Conveyor Belts in Pipe Conveyors

The rubber-textile conveyor belts are used for installation in the pipe conveyors much more than steel-cord conveyor belts. The rubber-textile conveyor belts are suitable for most of the pipe conveyor installations with regard to the strength conditions during the pipe conveyor operation as well as with regard to other circumstances. The conveyor belts installed in pipe conveyors are subjected not only to an influence of the transported material, but they are also exposed to a specific loading, which is caused by a cyclic process of the conveyor belt closing into the piped shape and following opening of it into the flat shape. Important factors are also influences of the operational conditions, quality of maintenance, etc. All these facts are able to cause various damage of the conveyor belt gradually (Fig. 1).

Fig. 1. Example of damage on edge of the pipe conveyor belt. (Pictures: © Technical University of Košice)

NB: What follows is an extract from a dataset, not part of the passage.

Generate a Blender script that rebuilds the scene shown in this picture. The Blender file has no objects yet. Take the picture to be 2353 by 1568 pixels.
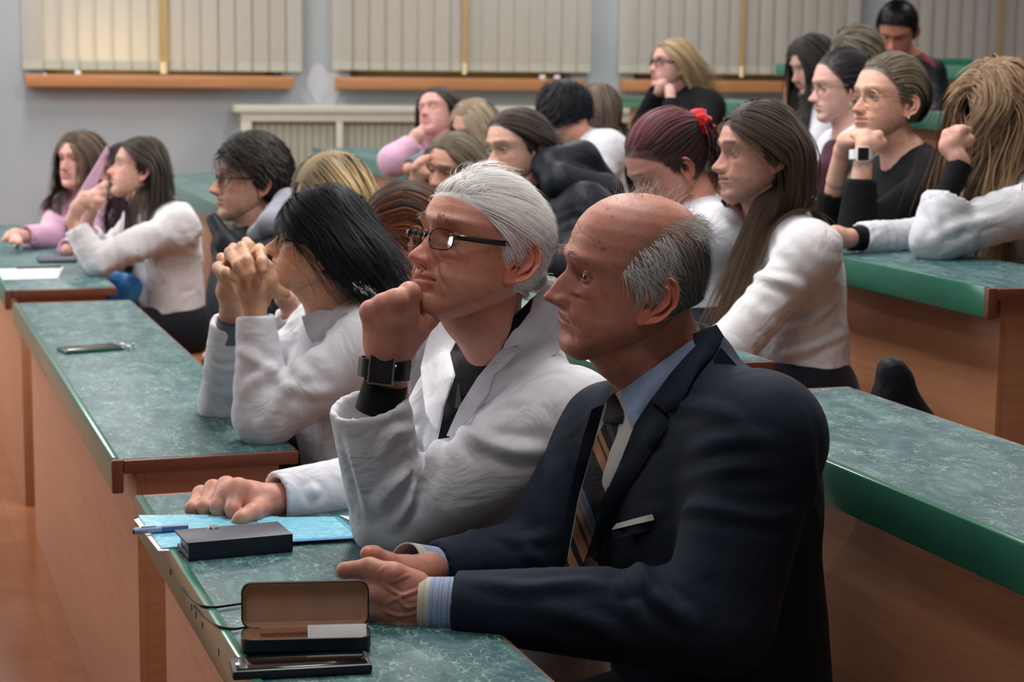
import bpy, math, random
import numpy as np
from mathutils import Vector, Matrix
from mathutils.bvhtree import BVHTree
rng = np.random.default_rng(11)
random.seed(5)
SC = bpy.context.scene
COL = SC.collection

# ------------------------------------------------------------------ camera
FW, FH, FP = 2353.0, 1568.0, 4344.0
PITCH = math.atan((784 - 140) / FP)
ROLL = 0.012
CAMP = np.array([0.0, 0.0, 1.53])
_f = np.array([0, math.cos(PITCH), -math.sin(PITCH)])
_r0 = np.array([1.0, 0, 0]); _u0 = np.array([0, math.sin(PITCH), math.cos(PITCH)])
_r = math.cos(ROLL) * _r0 + math.sin(ROLL) * _u0
_u = -math.sin(ROLL) * _r0 + math.cos(ROLL) * _u0
cd = bpy.data.cameras.new('camera'); cam = bpy.data.objects.new('camera', cd); COL.objects.link(cam)
cam.matrix_world = Matrix([[_r[0], _u[0], -_f[0], CAMP[0]], [_r[1], _u[1], -_f[1], CAMP[1]], [_r[2], _u[2], -_f[2], CAMP[2]], [0, 0, 0, 1]])
cd.sensor_width = 36.0; cd.lens = FP / FW * 36.0; cd.clip_start = 0.05; cd.clip_end = 100
cd.dof.use_dof = True; cd.dof.focus_distance = 2.85; cd.dof.aperture_fstop = 7.5
SC.camera = cam

def ray(px, py):
    return _f * FP + _r * (px - FW / 2) + _u * (FH / 2 - py)
def P(px, py, Y):
    """world point that the photograph shows at a pixel, at ground depth Y"""
    d = ray(px, py); return CAMP + d * (Y / d[1])
def G(px, py, z):
    """the same on the level z"""
    d = ray(px, py); return CAMP + d * ((z - CAMP[2]) / d[2])
def proj(p):
    v = np.asarray(p, float) - CAMP
    w = v @ _f
    return np.stack([FW / 2 + FP * (v @ _r) / w, FH / 2 - FP * (v @ _u) / w], -1)

# ------------------------------------------------------------------ world, lights, exposure
wd = bpy.data.worlds.new('world'); SC.world = wd; wd.use_nodes = True
wd.node_tree.nodes['Background'].inputs[0].default_value = (0.74, 0.80, 0.90, 1)
wd.node_tree.nodes['Background'].inputs[1].default_value = 0.13
SC.view_settings.view_transform = 'Standard'; SC.view_settings.look = 'None'
SC.view_settings.gamma = 1.0; SC.view_settings.use_curve_mapping = False
SC.view_settings.exposure = 0.0
SC.cycles.max_bounces = 6
def area(name, loc, size, power, color=(1, 1, 1), rot=(0, 0, 0)):
    l = bpy.data.lights.new(name, 'AREA'); l.shape = 'RECTANGLE'; l.size, l.size_y = size
    l.energy = power; l.color = color
    o = bpy.data.objects.new(name, l); o.location = loc; o.rotation_euler = rot; COL.objects.link(o); return o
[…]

Another possible negative phenomenon, which is occurring within the pipe conveyor operation, is such situation when the rubber-textile conveyor belt does not have a full or stable contact with all six idler rolls situated in the hexagonal idler housing (Fig. 2). This unfavourable situation is occurring in the straight sections of the pipe conveyor trajectory as well as in the sections curved horizontally and vertically. The negative result of this situation is a deformed shape of the conveyor belt cross-section, i.e. the flattened or even flat shape of the belt cross-section what means that the conveyor belt does not have the required dynamic properties and is damaged dynamically. The final result of this undesirable situation is a local increasing of intensity of the conveyor belt wear-out process, which causes a damage of the belt cover layers, higher motional resistances and a possibility of material spillage along the conveying trajectory, as well. All these facts are resulting in undesirable technical and economical consequences for pipe conveyor operator or user.

Fig. 2. Example of situation when the conveyor belt does not have a contact with all idler rolls in the hexagonal idler housing.

A special analysis was elaborated within the framework of the given investigation process in order to describe the above-mentioned undesirable behaviour of the conveyor belt and to observe changes occurring in the belt internal construction.

Characteristics of Rubber-Textile Pipe Conveyor Belt with Dynamic Damage

Fig. 3. Designation of the testing sample chosen from the pipe conveyor belt.

In order to investigate the individual mechanical characteristics of the rubber-textile conveyor belt, which was damaged dynamically, a set of measurements was performed within the framework of the investigation process, whereas some of the measured values were compared with a reference sample, i.e. a sample without a dynamic damage. The sample of the analysed conveyor belt was divided into two parts (due to a transport possibility), which are marked A and B (Fig. 3). The first measurement was specified for determination of the belt tensile strength measured in the longitudinal direction (R_m), belt expansibility measured in the longitudinal direction (R_e) and relative elongation at the permissible tension level (σ) according to the standard STN ISO EN 283 – 1.

There were not recorded any relevant differences among the individual parts of the analysed rubber-textile conveyor belt with regard to the obtained values of the above-mentioned measured mechanical characteristics (Table 1).

The second measured set was oriented towards determination of the next mechanical characteristics: the elastic elongation (l_p), plastic (durable) elongation (t_t) and modulus of elasticity ε for individual parts of the investigated conveyor belt (Table 2).

There are visible, according to the results summarised in Table 2, considerable differences among the individual measured values, in particular among the individual values of the modulus of elasticity measured on the testing specimens separated from the various parts of the analysed conveyor belt sample. From this reason as well as with regard to the requirements of the following analysis there was performed the same set of measurements, but this time using the referential testing specimens, which were separated from a sample of the unused rubber-textile conveyor belt with the identical internal construction. The results from this measurement are summarised in Table 3.